SCHOLARS BEMOAN DELAY OVER DEAD SEA SCROLLS

June 30, 1989

In 1972, Bible scholar Delbert Hillers completed what was intended as the most thorough, comprehensive volume on the Old Testament Book of Lamentations. Now he has to revise it because he and scholars generally were unaware that much earlier chapters of Lamentations had been available for years in the Dead Sea Scrolls, but only a select group knew it.

The particular chapters have finally been issued, but more than half of the trove of ancient manuscripts remains hidden.

Furor erupted anew this week over the long delay in releasing much of the scroll contents. It's been ``a problem'' to get access to the scroll material, said Theresa Dorsogna, an editor for Doubleday publishers of the huge Anchor Bible series, expected to exceed 70 volumes, of which Mr. Hillers' book is a part.

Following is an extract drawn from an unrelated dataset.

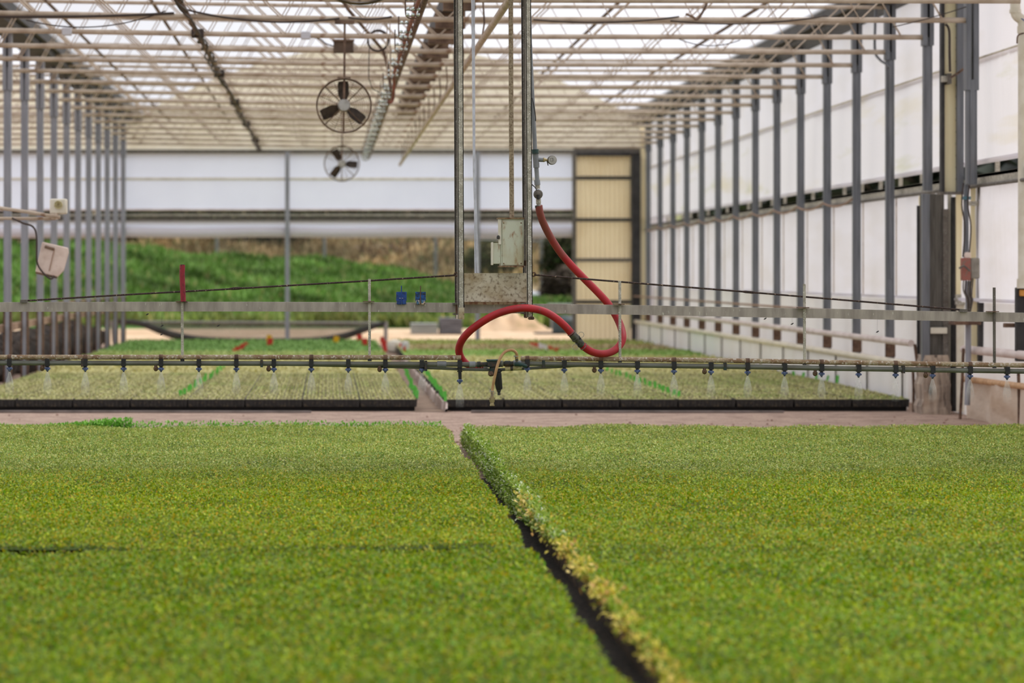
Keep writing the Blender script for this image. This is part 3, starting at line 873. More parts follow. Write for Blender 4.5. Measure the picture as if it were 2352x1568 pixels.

``It's something that scholars have been fighting for a long time,'' she said in a telephone interview. ``It works a real hardship on them.'' Hillers, of Johns Hopkins University, was expected to have his revision finished by year's end.

The scrolls contain parts of every book in the Old Testament 1,000 years older than any ever available before, as well as extensive material on first-century Judaism.

David Noel Freedman, professor of biblical studies at the University of Michigan and editor of the Anchor Bible series, said the scroll team kept their work ``in the dark while a whole generation has gone by.''

The delay has ``been almost 40 years, and that's too long to keep the material from public scrutiny,'' he said.

Less than half of the scrolls have been published, although the first were discovered in a cave near the Dead Sea in 1947 and many more were found in 11 caves over the next decade.

They've been in the hands of a small international team of scholars since the early 1950s, now overseen by Israel's Department of Antiquities.

Their editor in chief, John Strugnell, Harvard University professor of Christian origins, said the work was being speeded up and hopes were to have all the manuscripts published by 2000.